Assim, a política é a criação de instituições socias múltiplas, nas quais uma
sociedade se representa a si mesma, se reconhece a si mesma e se oculta de si
mesma; se efetua e trabalha sobre si mesma, transformando-se temporalmente. Ou
seja, a política não só é instituição do social, mas é também ação histórica.

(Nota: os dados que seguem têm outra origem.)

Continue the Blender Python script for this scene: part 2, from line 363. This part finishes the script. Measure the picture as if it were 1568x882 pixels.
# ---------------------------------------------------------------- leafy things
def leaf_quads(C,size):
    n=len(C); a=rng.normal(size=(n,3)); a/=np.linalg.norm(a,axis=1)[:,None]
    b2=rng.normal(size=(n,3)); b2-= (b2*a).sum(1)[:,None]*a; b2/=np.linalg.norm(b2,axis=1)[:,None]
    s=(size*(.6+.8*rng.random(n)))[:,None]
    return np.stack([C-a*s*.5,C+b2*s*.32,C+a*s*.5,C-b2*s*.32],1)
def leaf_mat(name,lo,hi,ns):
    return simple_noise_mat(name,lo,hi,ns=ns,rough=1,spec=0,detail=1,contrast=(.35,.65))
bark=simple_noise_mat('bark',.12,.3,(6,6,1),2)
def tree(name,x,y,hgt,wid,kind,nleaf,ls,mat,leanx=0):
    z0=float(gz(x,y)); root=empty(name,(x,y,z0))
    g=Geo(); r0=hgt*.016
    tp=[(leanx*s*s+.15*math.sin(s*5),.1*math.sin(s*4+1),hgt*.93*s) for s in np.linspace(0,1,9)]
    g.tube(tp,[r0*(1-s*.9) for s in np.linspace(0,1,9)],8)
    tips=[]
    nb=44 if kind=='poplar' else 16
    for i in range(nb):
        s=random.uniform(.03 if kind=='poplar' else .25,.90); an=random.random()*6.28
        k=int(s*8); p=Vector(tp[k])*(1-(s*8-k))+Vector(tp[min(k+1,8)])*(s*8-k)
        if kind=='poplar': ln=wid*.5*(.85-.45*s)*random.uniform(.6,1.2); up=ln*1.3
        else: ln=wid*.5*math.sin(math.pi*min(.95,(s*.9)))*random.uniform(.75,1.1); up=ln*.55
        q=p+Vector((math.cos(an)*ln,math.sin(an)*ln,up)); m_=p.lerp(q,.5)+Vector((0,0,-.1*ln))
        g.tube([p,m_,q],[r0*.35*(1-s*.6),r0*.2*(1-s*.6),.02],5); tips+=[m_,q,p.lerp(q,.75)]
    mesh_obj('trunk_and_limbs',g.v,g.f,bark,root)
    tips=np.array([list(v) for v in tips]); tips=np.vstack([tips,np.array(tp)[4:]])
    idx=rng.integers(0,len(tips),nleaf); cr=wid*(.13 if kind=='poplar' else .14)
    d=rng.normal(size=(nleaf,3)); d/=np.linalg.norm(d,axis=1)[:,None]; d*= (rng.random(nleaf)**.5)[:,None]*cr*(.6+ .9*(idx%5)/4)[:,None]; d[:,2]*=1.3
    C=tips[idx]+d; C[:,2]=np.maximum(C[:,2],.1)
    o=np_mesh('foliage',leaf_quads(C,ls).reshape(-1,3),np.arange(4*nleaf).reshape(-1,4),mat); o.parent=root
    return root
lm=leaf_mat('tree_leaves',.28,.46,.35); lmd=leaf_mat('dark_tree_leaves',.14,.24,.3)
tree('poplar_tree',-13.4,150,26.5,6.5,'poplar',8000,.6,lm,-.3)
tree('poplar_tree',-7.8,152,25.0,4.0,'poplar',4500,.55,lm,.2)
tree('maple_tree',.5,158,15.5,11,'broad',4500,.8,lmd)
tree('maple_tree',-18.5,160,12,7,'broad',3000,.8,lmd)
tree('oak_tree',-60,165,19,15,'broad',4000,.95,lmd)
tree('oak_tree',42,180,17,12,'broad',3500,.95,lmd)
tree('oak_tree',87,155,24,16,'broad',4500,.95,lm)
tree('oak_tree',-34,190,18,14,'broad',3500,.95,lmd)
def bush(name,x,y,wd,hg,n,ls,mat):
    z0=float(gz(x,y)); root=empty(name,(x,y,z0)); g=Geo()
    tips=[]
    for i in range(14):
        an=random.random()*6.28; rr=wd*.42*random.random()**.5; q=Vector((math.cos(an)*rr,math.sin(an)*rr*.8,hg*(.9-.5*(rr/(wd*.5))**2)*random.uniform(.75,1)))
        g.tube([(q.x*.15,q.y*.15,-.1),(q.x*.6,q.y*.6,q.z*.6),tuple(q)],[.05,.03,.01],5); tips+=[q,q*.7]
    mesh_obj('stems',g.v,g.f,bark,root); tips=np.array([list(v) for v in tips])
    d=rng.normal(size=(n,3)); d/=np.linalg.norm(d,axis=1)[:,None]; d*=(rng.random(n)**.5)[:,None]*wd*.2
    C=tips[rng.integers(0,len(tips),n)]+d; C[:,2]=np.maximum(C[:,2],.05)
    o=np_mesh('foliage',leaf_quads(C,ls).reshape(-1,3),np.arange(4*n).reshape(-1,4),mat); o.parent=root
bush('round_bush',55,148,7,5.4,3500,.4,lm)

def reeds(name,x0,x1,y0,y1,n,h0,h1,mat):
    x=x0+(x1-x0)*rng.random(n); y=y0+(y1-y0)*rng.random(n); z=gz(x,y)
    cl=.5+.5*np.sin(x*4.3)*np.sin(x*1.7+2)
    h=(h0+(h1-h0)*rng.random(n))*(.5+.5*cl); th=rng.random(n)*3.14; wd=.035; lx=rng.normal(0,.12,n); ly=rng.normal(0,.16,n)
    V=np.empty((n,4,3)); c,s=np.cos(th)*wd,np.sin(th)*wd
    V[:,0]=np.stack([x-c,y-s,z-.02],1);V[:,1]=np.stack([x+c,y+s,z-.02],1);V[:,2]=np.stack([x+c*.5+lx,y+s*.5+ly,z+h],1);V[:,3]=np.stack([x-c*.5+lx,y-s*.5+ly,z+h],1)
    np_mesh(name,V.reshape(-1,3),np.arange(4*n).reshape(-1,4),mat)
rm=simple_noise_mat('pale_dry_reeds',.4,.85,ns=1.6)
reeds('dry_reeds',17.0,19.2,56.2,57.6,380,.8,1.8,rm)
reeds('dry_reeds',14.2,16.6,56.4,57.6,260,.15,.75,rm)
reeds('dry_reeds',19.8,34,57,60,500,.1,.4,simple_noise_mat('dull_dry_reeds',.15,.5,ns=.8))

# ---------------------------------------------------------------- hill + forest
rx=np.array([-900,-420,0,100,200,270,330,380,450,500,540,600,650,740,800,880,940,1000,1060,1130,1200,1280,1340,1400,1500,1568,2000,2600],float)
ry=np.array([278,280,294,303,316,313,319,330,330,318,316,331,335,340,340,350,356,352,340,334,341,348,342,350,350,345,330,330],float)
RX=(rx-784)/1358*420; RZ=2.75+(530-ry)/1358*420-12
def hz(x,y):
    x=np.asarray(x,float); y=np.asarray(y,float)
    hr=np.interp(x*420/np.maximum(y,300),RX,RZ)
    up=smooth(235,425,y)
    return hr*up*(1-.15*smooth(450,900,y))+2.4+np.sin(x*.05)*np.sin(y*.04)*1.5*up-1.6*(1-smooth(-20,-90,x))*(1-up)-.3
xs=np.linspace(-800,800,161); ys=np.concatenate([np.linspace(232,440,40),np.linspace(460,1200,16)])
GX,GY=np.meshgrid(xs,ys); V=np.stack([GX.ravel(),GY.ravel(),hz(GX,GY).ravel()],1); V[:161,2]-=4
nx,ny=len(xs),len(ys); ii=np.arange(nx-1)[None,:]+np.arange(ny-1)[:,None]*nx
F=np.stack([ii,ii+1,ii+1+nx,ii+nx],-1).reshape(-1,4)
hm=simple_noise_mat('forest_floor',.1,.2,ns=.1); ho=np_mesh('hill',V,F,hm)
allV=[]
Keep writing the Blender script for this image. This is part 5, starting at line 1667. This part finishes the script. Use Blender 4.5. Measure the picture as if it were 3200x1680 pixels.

Todavia, a concordância entre Arendt, Foucalt e Lefort termina nesse ponto,
no qual eles são clássicos. Com efeito, para Arendt, o poder polítido resulta
de um consenço público. Para Foucault, o poder é um conjunto de operações,
mecanismos e instituições que se espalham por toda a sociedade. Para Lefort, o
poder político é simbólico: é o pólo de referência no qual uma sociedade
dividida em classes busca a imagem da sua unidade, realizando o trabalho dos
conflitos que a dividem - em outras palavras, acompanhando Maquiavel e Marx,
pensa o poder a partir da divisão social, e portanto, a partir do conflito, e
não do consenso. Ora, essas diferenças e a discussão em torno da ligação entre
a política e os conflitos nos conduzem ao momento histórico anterior, ou seja,
ao momento da invenção da política.
Segunda
parte
“Cidadão de Atenas, como ireis agora julgar pela primeira vez um crime
sangrento, ouvi a lei do vosso tribunal. Sobre esse rochedo de Ares, doravente
sentar-se-a perpetuamente o tribunal que fará a raça toda dos egeus ouvir o
julgamento de todo homicídio. Esse rochedo é chamado Areópago. Aqui respeito e
seu irmão temor, noite e dia, igualmente, manterão meus cidadãos longe do
crime, enquanto conservarem inalteradas as leis. Não mancheis a pureza das leis
com a impureza de estratagemas. Guardai com reverência vossa forma de governo:
nem anarquia, nem despotismo. Eis a regra que aconselho a cidade a observar com
respeito. E não expulseis todo temor para fora das mulharas da vossa cidade.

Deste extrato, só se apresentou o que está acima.